→ Given task
Show all lines of the listing that hold the word "from".

→ Provided data
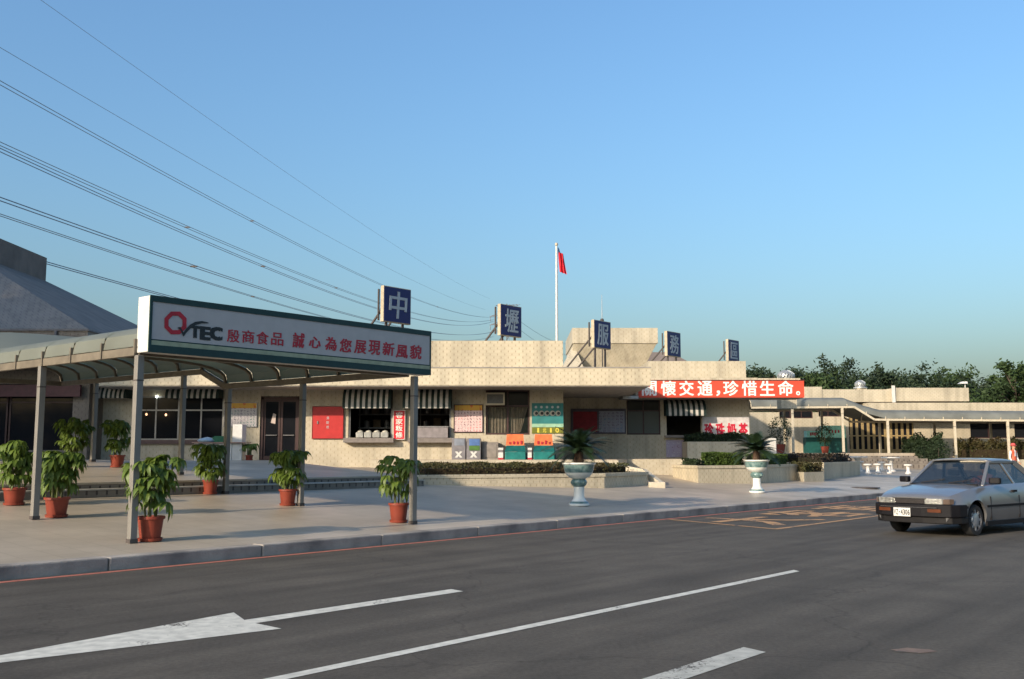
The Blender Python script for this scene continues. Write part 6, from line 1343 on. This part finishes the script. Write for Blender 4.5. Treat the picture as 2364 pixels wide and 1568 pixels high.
def pm(c):
    if c.z < 0.085: return 3
    if c.z < 1.0 and abs(c.x) < 0.215: return 2
    if c.z > 1.53 or (c.z < 0.97): return 0
    if abs(c.x) > 0.165 and c.z < 1.38: return 1
    if abs(c.x) > 0.20: return 1
    return 1 if (abs(c.x) < 0.03 and c.y < 0 and c.z > 1.2) else 4
paint_faces(bod, pm)
q = MB(); q.lathe([(0.155, 0.0), (0.16, 0.012), (0.10, 0.03), (0.098, 0.08), (0.07, 0.115), (0.0, 0.125)], 20, (0, 0.0, 1.70), False); q.build('hat', HATM, PR, True, local=True)
q = MB(); q.lathe([(0.0, 0.0), (0.012, 0.004), (0.012, 0.02), (0.0, 0.026)], 8, (0, -0.113, 1.625), False); q.build('nose', SKIN, PR, True, local=True)
for s in (-1, 1):
    q = MB(); q.lathe([(0, -0.009), (0.010, 0), (0, 0.009)], 8, (s * 0.032, -0.098, 1.66), False); q.build('eye', HAIR, PR, local=True)
    q = MB(); q.lathe([(0, -0.028), (0.012, 0), (0, 0.028)], 8, (s * 0.083, -0.005, 1.645), False); q.build('ear', SKIN, PR, local=True)
q = MB(); q.box(-0.022, 0.022, -0.103, -0.095, 1.592, 1.599); q.build('mouth', mat('lips', (0.30, 0.09, 0.07)), PR, local=True)
# driver
DP = MW[CAR] @ Vector((-1.22, 0.36, 0.62)); DR = thing('person', 'driver in a reddish shirt behind the car windscreen', 'person', tuple(DP), hd_)
DS = mat('reddish_shirt', (0.38, 0.13, 0.09), rough=0.8)
J = {'pel': ((0, 0, 0.10), 0.12, 0.16), 'wst': ((-0.06, 0, 0.24), 0.10, 0.14), 'chs': ((-0.10, 0, 0.36), 0.11, 0.165), 'nck': ((-0.10, 0, 0.475), 0.05, 0.05), 'hd0': ((-0.07, 0, 0.52), 0.075, 0.065), 'hd1': ((-0.07, 0, 0.59), 0.085, 0.07), 'hd2': ((-0.08, 0, 0.635), 0.06, 0.05)}
E_ = [('pel', 'wst'), ('wst', 'chs'), ('chs', 'nck'), ('nck', 'hd0'), ('hd0', 'hd1'), ('hd1', 'hd2')]
for s, k in ((-1, 'L'), (1, 'R')):
    J.update({k + 'sh': ((-0.09, s * 0.19, 0.40), 0.06, 0.06), k + 'el': ((0.08, s * 0.23, 0.24), 0.045, 0.045), k + 'wr': ((0.28, s * 0.16, 0.31), 0.03, 0.03), k + 'hp': ((0.08, s * 0.10, 0.09), 0.085, 0.085), k + 'kn': ((0.40, s * 0.13, 0.10), 0.06, 0.06)})
    E_ += [('chs', k + 'sh'), (k + 'sh', k + 'el'), (k + 'el', k + 'wr'), ('pel', k + 'hp'), (k + 'hp', k + 'kn')]; hand_chain(J, E_, k, (0.28, s * 0.16, 0.31), (1, 0, 0.15), 1)
bod = skin('body', J, E_, [SKIN, DS, TROUS], DR)
paint_faces(bod, lambda c: 0 if (c.z > 0.47 and abs(c.y) < 0.1) or c.x > 0.27 and c.z > 0.2 else (2 if c.z < 0.17 else 1))
q = MB(); q.lathe([(0.088, -0.03), (0.092, 0.02), (0.07, 0.07), (0.0, 0.085)], 14, (-0.085, 0, 0.60), False); q.build('hair', HAIR, DR, True, local=True)
q = MB(); q.lathe([(0.0, 0.0), (0.011, 0.004), (0.011, 0.02), (0.0, 0.026)], 8, (0.015, 0, 0.545), False); q.build('nose', SKIN, DR, local=True)

# ================================================================== TREES
def tree(x, y, h, rw, m, lab, seed, name='tree', z0=None, clumps=46, per=150, lsize=0.34, conic=0.0, crown0=0.22, spiky=0.35, group='trees behind the far wing'):
    rg = np.random.default_rng(seed); z0 = gz(x, y) if z0 is None else z0; t = thing(name, lab, 'tree', (x, y, z0), 0, group)
    q = MB(); q.tube([(0, 0, 0), (0.1, 0.05, h * 0.35), (0.0, 0.1, h * 0.65), (0.1, 0, h * 0.92)], [0.24, 0.18, 0.11, 0.03], 8); 
    cs = []
    for k in range(clumps):
        s = rg.uniform(0, 1) ** 0.8; a = rg.uniform(0, 6.283); zz = h * (crown0 + (1 - crown0) * s * 0.95)
        rmax = rw * (math.sin(math.pi * min(1, 0.12 + 0.8 * (1 - s))) ** 0.7 if not conic else (1 - s) * conic + 0.12); rr = rmax * math.sqrt(rg.uniform(0.05, 1))
        cs.append((rr * math.cos(a), rr * math.sin(a), zz))
    for c in cs[:14]: q.tube([(0.05, 0.05, c[2] * 0.72), (c[0] * 0.5, c[1] * 0.5, c[2] * 0.86), c], [0.08, 0.05, 0.02], 5)
    q.build('trunk', BARK, t, local=True)
    P = []
    for c in cs:
        r_ = rw * rg.uniform(0.16, 0.34); n = int(per * rg.uniform(0.6, 1.3)); p = rg.normal(size=(n, 3)) * np.array([r_, r_, r_ * 0.62]) * 0.6
        if rg.uniform() < spiky:
            d = np.array([c[0] * 0.6 + rg.normal() * 0.4, c[1] * 0.6 + rg.normal() * 0.4, rw * 0.45 * rg.uniform(0.5, 1.2)]); p = p * 0.6 + np.outer(rg.uniform(-0.2, 1.0, n), d * 0.9)
        P.append(p + np.array(c))
    P = np.concatenate(P); v, qd = leaf_quads(P, lsize, 0.42, 0.3); np_mesh('crown', v, qd, m, t, local=True)
    return t
specs = [(1745, 826, 92, 4.2), (1790, 828, 88, 4.6), (1838, 838, 94, 4.4), (1885, 834, 86, 4.2), (1938, 826, 93, 4.6), (1985, 832, 88, 4.6), (2032, 838, 95, 4.4), (2085, 842, 88, 4.4), (2135, 846, 94, 4.6), (2185, 838, 90, 4.6), (2236, 862, 87, 3.4), (2268, 886, 92, 2.6)]
wds = ['first', 'second', 'third', 'fourth', 'fifth', 'sixth', 'seventh', 'eighth', 'ninth', 'tenth', 'eleventh', 'twelfth']
for k, (px, py, Y, rw) in enumerate(specs):
    z0 = 1.1; tree(XA(px, Y), Y, (ZA(py, Y) - z0) * (0.86 + 0.05 * math.sin(k * 2.1)), rw * 0.72, TREE_A if k % 3 else TREE_B, 'dark feathery evergreen behind the far wing, %s from the left' % wds[k], 100 + k, 'evergreen_tree', z0)
tree(XA(2352, 78), 78, ZA(838, 78) - 1.1, 2.2, TREE_B, 'lighter green broad tree at the right edge of the picture', 201, 'broadleaf_tree', 1.1, 30, 150, 0.36, 0, 0.55, 0.1)
tree(XA(2325, 84), 84, ZA(905, 84) - 1.1, 3.6, TREE_B, 'low bushy tree below the lighter tree at the right edge', 202, 'broadleaf_tree', 1.1, 34, 150, 0.36, 0, 0.1, 0.1)
tree(XA(2270, 86), 86, ZA(898, 86) - 1.1, 3.2, TREE_A, 'low dark bushy tree right of the far parapet end', 203, 'broadleaf_tree', 1.1, 34, 150, 0.36, 0, 0.1, 0.1)
tree(XA(2400, 80), 80, ZA(880, 80) - 1.1, 4.0, TREE_B, 'bushy tree just beyond the right edge of the picture', 204, 'broadleaf_tree', 1.1, 34, 150, 0.36, 0, 0.1, 0.1)
# big shade trees left of the picture: their shadow lies on the hall and the foot of the shop wall
for k, (x, y, h, rw) in enumerate(((-34.5, 15.5, 17.0, 5.0), (-34.6, 10.6, 13.7, 4.4), (-38, 21, 17.5, 5.4), (-43, 27, 17, 5.5))):
    tree(x, y, h, rw, TREE_B, 'tall shade tree outside the left edge, %s of four' % wds[k], 300 + k, 'shade_tree', 1.0, 90, 260, 0.5, 0, 0.12, 0.1, 'shade trees left of the hall')

# unseen belt of trees added behind the camera to hold back low sky light
bp = []; rg = np.random.default_rng(77)
for k in range(150):
    az = RAD(rg.uniform(95, 285)); R_ = rg.uniform(52, 60); h_ = rg.uniform(5.5, 8.0); n_ = 90
    p = rg.normal(size=(n_, 3)) * np.array([1.6, 1.6, h_ * 0.24]); p[:, 2] = np.clip(p[:, 2] + h_ * 0.5, 0, h_); bp.append(p + np.array([R_ * math.sin(az), R_ * math.cos(az), 0.0]))
v, qd = leaf_quads(np.concatenate(bp), 1.3, 0.6, 0.3)
tb = np_mesh('sky_screen_trees', v, qd, TREE_B); tag(tb, 'unseen belt of trees added behind the camera to screen low sky light', 'trees', None, 'stuff')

→ Written solution
The Blender Python script for this scene continues. Write part 6, from line 1343 on. This part finishes the script. Write for Blender 4.5. Treat the picture as 2364 pixels wide and 1568 pixels high.
    z0 = 1.1; tree(XA(px, Y), Y, (ZA(py, Y) - z0) * (0.86 + 0.05 * math.sin(k * 2.1)), rw * 0.72, TREE_A if k % 3 else TREE_B, 'dark feathery evergreen behind the far wing, %s from the left' % wds[k], 100 + k, 'evergreen_tree', z0)